I'm still a little in shock, but I know it's for the best. I know I'll find love again.

 

What's also helping is I developed a little crush on a woman in one of my classes. I know it'll never go anywhere, and I don't even want it to. She's very religious and is currently going through a divorce from an arranged marriage where he left her for another woman. But feeling what I feel for a woman who seems so lovely makes me realize there are sooo many people out there. I'll find someone eventually who is better suited to what I need out of a relationship. I focused so long on trying to change my relationship and my partner into what I needed, and that wasn't fair to either of us. Yeah, what I was trying to change were negative things, but still, I can't change another person. I can't wait around for them to change either. If they aren't giving me what I need, I need to just move on. I should have ended this years ago when she started mistreating me.

 

I'm not suppressing or denying my feelings, but I feel like hope finally FULLY died. NC was first about her learning her lesson, but now its slowly morphing into being about me learning mine. I'll never forget her or stop caring about her, but I honestly don't want her back anymore. The sadness is still there, but I see the tiny little bit of light at the end of the tunnel. I was a doormat for too long, and now I'm ready to stop my codependent crap and really take care of me. I'm so focused on school. I've been talking with my advisers and dreaming up what I'd like to do after I graduate.

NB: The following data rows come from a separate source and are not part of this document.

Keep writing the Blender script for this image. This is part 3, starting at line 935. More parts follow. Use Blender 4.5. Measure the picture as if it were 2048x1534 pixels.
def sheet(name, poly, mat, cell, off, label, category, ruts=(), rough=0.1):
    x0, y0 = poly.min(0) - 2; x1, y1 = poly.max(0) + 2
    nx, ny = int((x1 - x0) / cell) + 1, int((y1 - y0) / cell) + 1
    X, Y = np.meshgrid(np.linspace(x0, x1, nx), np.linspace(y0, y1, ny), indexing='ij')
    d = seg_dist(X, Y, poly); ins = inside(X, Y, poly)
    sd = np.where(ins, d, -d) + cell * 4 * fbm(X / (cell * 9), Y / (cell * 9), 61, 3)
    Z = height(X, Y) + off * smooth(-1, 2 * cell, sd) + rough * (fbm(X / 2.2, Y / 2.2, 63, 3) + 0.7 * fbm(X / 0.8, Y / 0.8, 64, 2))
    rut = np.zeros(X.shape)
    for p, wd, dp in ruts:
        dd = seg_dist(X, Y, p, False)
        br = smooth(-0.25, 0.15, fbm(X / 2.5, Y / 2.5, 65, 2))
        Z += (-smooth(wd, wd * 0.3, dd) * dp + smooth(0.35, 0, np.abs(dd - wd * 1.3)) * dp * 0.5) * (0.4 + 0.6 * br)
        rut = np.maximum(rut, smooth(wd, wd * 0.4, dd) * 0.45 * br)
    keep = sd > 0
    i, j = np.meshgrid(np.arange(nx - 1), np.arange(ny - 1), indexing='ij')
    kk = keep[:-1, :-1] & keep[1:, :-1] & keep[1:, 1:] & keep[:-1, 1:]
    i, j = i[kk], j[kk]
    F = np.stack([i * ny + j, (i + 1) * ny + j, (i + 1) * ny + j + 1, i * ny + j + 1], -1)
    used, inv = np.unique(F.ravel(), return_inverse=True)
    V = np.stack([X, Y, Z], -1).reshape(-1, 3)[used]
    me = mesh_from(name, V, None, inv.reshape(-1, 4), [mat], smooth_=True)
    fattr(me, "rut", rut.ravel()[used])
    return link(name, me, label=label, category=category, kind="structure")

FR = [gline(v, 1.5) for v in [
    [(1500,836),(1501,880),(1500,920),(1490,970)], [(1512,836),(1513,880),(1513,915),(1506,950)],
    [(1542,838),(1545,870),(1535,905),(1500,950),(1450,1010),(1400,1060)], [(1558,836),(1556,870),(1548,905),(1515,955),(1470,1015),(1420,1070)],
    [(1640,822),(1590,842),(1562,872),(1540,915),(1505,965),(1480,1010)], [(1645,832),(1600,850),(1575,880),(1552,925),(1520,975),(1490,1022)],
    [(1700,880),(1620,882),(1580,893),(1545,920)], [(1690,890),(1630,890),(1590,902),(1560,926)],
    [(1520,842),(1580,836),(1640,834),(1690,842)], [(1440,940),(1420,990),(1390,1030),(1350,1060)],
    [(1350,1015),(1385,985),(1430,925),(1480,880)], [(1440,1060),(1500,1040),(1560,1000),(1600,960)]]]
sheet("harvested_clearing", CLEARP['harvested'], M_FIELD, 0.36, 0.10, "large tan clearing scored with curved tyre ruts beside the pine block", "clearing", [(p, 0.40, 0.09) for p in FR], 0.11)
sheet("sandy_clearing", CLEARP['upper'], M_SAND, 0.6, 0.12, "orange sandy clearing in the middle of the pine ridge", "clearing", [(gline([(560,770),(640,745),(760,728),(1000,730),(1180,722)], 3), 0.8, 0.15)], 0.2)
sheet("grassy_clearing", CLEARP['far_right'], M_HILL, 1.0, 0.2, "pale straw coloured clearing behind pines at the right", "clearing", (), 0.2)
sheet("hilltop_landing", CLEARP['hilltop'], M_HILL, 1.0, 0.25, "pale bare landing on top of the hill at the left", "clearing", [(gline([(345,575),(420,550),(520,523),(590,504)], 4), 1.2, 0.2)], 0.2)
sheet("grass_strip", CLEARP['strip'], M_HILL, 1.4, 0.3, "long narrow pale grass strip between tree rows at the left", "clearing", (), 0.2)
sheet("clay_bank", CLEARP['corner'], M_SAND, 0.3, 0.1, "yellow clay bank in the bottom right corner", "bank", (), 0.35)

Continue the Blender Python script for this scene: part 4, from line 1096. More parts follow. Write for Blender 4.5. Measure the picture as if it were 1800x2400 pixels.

Teaching English in South Korea for a year or so, then coming back to The States and eventually settling down on the Westcoast. And this and that, so many different things I've wanted to do but couldn't if I was in a long term relationship. I'm 26 and I felt like I couldn't just throw away a relationship to chase dreams that younger people are doing. But now I know that's stupid because I am young.

 

So, am I over the worst? Do you all think I finally got over the hump, or are there maybe a few more serious mood swings to come? I really hope this high that I'm at is permanent and isn't just me jumping the gun.